I don't see where time is wasted. A simple ⌘W followed by ⌘N suffices. Compare that to selecting a line in the browser window, ⌘C, switching to the Terminal window, ⌘V. Typing it would take even more time, and increase the chance for errors.

When working with shell profiles, there's also the latent issue of existing shell variables. For example, if the profile does something fairly typical:
Code:
PATH="$PATH:/extra/things/here"
the value of PATH will differ for a new window vs. a 'source' command. In PATH it may not matter, but in some cases it will.

In short, ⌘W followed by ⌘N will always work, is fewer keystrokes than copy/paste or typing, and doesn't depend on context (i.e. works in some cases but fails in others).

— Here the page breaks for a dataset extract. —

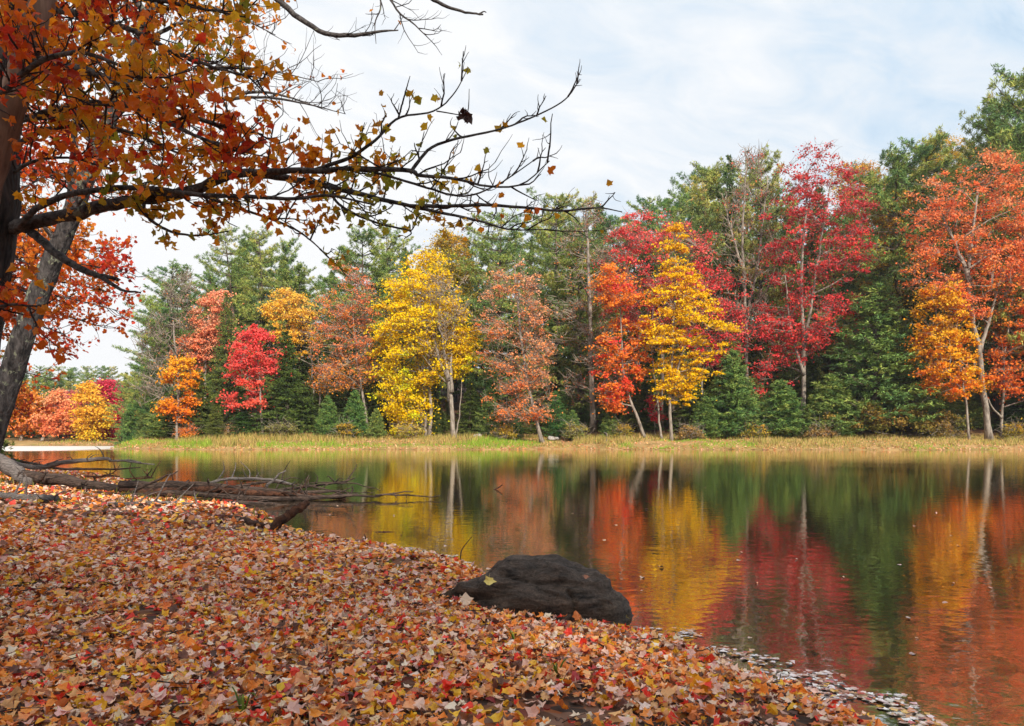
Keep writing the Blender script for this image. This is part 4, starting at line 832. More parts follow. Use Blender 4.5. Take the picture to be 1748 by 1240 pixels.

De gustibus non disputandum est.
 

MacUser2525

macrumors 68000
Mar 17, 2007
1,999
310
Canada
I don't see where time is wasted. A simple ⌘W followed by ⌘N suffices.
Definitely I thought you were talking closing application then opening it back up again having to search around to do that, that is were I was seeing the wasted time.
 

chown33

Moderator
Staff member
Aug 9, 2009
8,815
5,218
vertical
Definitely I thought you were talking closing application then opening it back up again having to search around to do that, that is were I was seeing the wasted time.
Oh, that I agree with. Quitting and relaunching Terminal.app is a complete waste of time.

Each Terminal window starts with a new shell, using the available context (profiles, inherited env vars, etc.) at the time the window is opened. So you don't even need to close an old window to test a new profile, just open a new window and it'll run with the new profile. This is convenient if you're mucking around with other files, like /etc/profile, and want to keep a working Terminal window alive while the mucking is in progress. Because sometimes things can go wrong, even when you have experience and know what you're doing.